If all the check points are kept under control, one can dream on batch repetition

Cabinet Yarn Dyeing - Sequence of operations

Generally in cabinet yarn dyeing machine, cotton, acrylic, jute, flax and coarse natural fibers can be processed in hank form.

For Cotton yarn processing, the general sequence of operations are as below:

(1) Load the machine with yarn -> (2) Scouring and bleaching -> (3) Hot wash -> (4) Cold wash -> (5) Neutralization -> (6) Peroxide kill -> (7) Cold wash -> (8) Dyeing -> (9) Cold wash -> (10) Neutralization -> (11) Cold Wash -> (12) Soaping at boil -> (13) Hot wash -> (14) Cold Wash -> (15) Softening Treatment -> (16) Unload.

Out of the 16 operations, the (1) and (16), do not consume water. The other 14 operations mean, 14 times the machine has to be filled with fresh water. If for example, we dye a 100 kgs batch at 1:15 liquor ratio, then the water consumption will be 1500 liters per bath and for 14 baths, it will be 14 x 1500 = 21000 liters. That mean, for processing 1 kg of yarn, it requires 210 liters of water. This is a very high volume, in these days of water scarcity. So the following measures are being adopted in this industry.

  • Wherever possible, the dyeing units have started disposing off the old, high liquor ratio machines and buy new low liquor machines. Now 1:12 MLR cabinets are widely used everywhere in this industry. Straightaway 20% water saving is achieved.

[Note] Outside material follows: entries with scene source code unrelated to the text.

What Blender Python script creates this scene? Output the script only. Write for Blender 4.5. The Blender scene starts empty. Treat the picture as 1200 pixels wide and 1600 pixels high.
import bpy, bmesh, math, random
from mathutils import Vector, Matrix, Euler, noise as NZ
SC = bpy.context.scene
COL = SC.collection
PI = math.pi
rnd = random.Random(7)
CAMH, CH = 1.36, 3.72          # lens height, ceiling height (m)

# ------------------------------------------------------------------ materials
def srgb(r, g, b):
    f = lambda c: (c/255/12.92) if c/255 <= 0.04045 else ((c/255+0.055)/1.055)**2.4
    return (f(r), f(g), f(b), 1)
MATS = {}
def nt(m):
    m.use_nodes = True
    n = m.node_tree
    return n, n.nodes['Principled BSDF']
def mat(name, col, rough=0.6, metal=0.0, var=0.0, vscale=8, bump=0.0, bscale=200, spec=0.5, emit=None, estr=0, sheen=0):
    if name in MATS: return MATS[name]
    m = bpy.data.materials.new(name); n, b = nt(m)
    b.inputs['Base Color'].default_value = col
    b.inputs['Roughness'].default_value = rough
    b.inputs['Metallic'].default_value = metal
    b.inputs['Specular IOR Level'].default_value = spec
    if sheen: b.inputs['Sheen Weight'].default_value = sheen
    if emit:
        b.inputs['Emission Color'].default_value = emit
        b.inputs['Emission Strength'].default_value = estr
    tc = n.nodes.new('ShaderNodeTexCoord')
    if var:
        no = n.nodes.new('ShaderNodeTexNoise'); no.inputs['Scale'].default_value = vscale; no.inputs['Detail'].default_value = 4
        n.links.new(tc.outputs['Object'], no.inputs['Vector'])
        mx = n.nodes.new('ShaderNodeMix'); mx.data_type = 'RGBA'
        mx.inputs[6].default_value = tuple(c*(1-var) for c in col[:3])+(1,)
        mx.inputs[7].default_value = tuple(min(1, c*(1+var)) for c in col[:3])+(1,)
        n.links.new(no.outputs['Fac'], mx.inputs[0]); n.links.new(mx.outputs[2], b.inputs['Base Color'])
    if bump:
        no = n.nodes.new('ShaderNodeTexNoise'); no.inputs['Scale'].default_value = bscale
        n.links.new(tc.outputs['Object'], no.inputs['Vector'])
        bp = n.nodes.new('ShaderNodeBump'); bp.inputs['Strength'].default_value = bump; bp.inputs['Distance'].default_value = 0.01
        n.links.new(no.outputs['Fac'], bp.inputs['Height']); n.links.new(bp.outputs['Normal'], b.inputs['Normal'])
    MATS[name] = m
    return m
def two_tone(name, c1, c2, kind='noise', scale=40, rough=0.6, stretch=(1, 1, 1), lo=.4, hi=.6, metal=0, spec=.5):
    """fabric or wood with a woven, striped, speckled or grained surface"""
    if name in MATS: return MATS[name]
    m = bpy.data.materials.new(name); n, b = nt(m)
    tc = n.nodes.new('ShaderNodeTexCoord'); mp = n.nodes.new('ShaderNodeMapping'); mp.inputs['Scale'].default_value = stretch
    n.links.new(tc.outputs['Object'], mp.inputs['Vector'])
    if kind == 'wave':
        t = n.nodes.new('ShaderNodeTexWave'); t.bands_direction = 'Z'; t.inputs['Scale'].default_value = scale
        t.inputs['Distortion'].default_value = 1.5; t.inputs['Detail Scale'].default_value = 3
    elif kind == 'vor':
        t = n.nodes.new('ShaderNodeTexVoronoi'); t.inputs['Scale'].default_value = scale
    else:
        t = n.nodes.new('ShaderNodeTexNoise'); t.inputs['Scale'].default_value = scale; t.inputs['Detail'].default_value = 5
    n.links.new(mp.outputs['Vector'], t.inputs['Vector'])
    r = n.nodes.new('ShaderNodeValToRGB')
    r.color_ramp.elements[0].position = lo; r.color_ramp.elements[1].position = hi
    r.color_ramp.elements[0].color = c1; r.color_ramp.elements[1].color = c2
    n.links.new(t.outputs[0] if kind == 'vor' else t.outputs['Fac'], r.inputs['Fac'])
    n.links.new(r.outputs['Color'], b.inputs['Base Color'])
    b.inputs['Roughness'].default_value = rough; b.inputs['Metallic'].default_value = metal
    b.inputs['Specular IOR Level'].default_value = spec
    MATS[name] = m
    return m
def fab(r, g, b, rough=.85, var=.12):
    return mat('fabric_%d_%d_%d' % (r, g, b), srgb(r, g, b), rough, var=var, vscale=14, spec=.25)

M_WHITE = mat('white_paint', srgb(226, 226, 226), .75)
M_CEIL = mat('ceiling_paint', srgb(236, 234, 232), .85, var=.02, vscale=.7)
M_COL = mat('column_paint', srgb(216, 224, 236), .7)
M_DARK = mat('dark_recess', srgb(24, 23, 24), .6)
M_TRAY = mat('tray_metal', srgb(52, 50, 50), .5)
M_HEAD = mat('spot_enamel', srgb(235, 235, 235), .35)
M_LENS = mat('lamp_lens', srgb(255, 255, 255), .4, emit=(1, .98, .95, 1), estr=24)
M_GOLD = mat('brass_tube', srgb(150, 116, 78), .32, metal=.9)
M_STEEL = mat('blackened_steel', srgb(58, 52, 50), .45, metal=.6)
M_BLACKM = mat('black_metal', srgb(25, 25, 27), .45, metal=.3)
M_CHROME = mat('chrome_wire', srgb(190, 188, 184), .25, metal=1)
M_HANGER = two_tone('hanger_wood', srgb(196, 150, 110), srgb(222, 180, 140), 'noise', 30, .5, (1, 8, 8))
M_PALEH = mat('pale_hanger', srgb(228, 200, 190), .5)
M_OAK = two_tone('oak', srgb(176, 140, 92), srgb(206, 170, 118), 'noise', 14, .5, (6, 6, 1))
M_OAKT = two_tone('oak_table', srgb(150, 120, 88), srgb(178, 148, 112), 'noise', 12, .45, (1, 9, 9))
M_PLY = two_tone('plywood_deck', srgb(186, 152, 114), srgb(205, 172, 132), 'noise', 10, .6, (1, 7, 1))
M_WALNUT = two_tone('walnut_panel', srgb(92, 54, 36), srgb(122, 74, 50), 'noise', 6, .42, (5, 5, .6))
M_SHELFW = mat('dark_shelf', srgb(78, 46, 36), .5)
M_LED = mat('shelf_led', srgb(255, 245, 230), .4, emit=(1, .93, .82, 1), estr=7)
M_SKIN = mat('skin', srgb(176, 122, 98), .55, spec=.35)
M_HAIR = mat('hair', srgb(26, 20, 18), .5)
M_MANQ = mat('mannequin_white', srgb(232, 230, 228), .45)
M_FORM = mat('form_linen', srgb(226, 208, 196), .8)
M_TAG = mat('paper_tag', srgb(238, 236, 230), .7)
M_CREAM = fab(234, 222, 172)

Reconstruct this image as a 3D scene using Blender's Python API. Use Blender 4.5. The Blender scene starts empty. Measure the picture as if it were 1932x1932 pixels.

  • Wherever possible, the dyeing masters have implemented reduced number of baths, with new auxiliary chemicals. For example, bio scouring and bio-peroxide killing is new emerging process, where you need not do separate cold and hot washes after scouring and there is no need for separate bath for residual peroxide removal. This process eliminates almost 3 baths with a saving of again a 20% water.

  • Using suitable good soaping of agents of anionic nature, one can easily acquire the soft feel and finish required by the end user. This also reduces one more bath.

This high volume of water consumption, not only adds to the water cost, but also to many other indirect costs like energy cost - steam to heat the water and power to pump in the water, extra dosage of dyes and chemicals to maintain the bath concentration and effluent treatment of excess water that is being let out.